We have already made a few remarks about the indeterminacy of quantum mechanics. That is, that we are unable now to predict what will happen in physics in a given physical circumstance which is arranged as carefully as possible. If we have an atom that is in an excited state and so is going to emit a photon, we cannot say when it will emit the photon. It has a certain amplitude to emit the photon at any time, and we can predict only a probability for emission; we cannot predict the future exactly. This has given rise to all kinds of nonsense and questions on the meaning of freedom of will, and of the idea that the world is uncertain.

Of course we must emphasize that classical physics is also indeterminate, in a sense. It is usually thought that this indeterminacy, that we cannot predict the future, is an important quantum-mechanical thing, and this is said to explain the behavior of the mind, feelings of free will, etc. But if the world were classical—if the laws of mechanics were classical—it is not quite obvious that the mind would not feel more or less the same. It is true classically that if we knew the position and the velocity of every particle in the world, or in a box of gas, we could predict exactly what would happen. And therefore the classical world is deterministic. Suppose, however, that we have a finite accuracy and do not know exactly where just one atom is, say to one part in a billion. Then as it goes along it hits another atom, and because we did not know the position better than to one part in a billion, we find an even larger error in the position after the collision. And that is amplified, of course, in the next collision, so that if we start with only a tiny error it rapidly magnifies to a very great uncertainty. To give an example: if water falls over a dam, it splashes. If we stand nearby, every now and then a drop will land on our nose. This appears to be completely random, yet such a behavior would be predicted by purely classical laws. The exact position of all the drops depends upon the precise wigglings of the water before it goes over the dam. How? The tiniest irregularities are magnified in falling, so that we get complete randomness. Obviously, we cannot really predict the position of the drops unless we know the motion of the water absolutely exactly.

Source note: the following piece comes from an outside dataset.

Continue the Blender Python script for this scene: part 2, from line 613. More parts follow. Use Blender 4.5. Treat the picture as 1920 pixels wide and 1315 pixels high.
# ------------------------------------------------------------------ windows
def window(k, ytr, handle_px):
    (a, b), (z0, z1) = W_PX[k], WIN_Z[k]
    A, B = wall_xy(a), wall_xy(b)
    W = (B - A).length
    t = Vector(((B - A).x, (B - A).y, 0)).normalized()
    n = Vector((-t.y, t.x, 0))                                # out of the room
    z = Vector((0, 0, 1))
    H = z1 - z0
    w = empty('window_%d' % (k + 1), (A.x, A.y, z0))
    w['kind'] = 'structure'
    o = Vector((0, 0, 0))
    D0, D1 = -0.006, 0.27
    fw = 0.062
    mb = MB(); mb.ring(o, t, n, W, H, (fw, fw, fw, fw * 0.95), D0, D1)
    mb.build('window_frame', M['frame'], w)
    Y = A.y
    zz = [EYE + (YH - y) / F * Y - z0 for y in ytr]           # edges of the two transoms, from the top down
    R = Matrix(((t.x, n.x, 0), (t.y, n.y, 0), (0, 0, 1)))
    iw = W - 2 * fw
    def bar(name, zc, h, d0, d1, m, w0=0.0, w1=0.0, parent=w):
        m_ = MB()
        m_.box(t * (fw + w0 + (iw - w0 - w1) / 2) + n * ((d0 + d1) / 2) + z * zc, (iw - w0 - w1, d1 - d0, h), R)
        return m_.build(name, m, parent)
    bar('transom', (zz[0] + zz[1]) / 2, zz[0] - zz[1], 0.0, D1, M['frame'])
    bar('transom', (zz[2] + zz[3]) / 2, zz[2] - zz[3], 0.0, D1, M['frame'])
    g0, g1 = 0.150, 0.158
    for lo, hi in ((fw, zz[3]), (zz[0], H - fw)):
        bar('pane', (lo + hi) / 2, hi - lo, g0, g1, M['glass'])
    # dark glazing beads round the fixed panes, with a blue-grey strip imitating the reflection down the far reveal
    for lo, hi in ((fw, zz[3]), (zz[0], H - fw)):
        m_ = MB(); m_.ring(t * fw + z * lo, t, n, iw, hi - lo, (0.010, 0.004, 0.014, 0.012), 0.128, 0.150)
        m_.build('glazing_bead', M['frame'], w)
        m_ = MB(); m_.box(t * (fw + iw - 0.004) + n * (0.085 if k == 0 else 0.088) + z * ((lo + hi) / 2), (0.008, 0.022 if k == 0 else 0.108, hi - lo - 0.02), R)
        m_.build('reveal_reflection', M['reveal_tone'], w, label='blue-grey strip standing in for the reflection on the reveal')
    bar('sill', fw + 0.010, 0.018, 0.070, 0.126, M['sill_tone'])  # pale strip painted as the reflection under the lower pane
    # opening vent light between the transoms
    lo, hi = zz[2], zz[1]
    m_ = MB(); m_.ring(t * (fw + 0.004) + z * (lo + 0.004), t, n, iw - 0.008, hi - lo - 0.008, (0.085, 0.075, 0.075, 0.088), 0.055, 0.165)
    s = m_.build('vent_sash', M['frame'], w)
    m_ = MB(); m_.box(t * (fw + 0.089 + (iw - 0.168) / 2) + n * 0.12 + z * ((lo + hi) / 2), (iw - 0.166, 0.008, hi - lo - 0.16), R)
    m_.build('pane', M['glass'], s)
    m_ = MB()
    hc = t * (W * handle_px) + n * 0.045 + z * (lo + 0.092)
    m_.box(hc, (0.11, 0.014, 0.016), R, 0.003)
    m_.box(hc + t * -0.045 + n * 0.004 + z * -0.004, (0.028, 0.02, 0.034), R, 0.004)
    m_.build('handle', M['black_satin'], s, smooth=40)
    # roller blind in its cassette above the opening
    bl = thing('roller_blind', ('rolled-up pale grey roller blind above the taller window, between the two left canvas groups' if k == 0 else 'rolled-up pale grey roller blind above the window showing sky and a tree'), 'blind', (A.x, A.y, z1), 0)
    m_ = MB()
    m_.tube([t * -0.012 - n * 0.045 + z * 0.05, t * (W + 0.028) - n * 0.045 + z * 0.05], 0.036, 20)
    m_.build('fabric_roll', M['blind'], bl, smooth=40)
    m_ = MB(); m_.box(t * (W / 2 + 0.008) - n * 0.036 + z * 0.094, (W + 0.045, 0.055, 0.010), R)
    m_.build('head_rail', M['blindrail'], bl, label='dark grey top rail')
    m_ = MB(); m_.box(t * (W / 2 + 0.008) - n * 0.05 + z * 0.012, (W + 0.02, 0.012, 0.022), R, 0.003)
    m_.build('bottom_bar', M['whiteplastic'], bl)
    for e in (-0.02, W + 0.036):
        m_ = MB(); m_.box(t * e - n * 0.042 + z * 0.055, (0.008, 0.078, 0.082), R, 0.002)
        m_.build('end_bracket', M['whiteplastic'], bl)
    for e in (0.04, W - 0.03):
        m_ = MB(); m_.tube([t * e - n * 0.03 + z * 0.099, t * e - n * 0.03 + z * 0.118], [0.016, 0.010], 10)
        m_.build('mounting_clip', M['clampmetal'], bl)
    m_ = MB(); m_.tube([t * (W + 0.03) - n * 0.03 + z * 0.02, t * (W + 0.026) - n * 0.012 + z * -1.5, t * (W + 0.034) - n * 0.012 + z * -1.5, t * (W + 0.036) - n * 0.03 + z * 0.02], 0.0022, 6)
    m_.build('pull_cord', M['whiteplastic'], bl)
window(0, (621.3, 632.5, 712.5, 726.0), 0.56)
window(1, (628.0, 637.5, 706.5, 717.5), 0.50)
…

Speaking more precisely, given an arbitrary accuracy, no matter how precise, one can find a time long enough that we cannot make predictions valid for that long a time. Now the point is that this length of time is not very large. It is not that the time is millions of years if the accuracy is one part in a billion. The time goes, in fact, only logarithmically with the error, and it turns out that in only a very, very tiny time we lose all our information. If the accuracy is taken to be one part in billions and billions and billions—no matter how many billions we wish, provided we do stop somewhere—then we can find a time less than the time it took to state the accuracy—after which we can no longer predict what is going to happen! It is therefore not fair to say that from the apparent freedom and indeterminacy of the human mind, we should have realized that classical “deterministic” physics could not ever hope to understand it, and to welcome quantum mechanics as a release from a “completely mechanistic” universe. For already in classical mechanics there was indeterminability from a practical point of view.”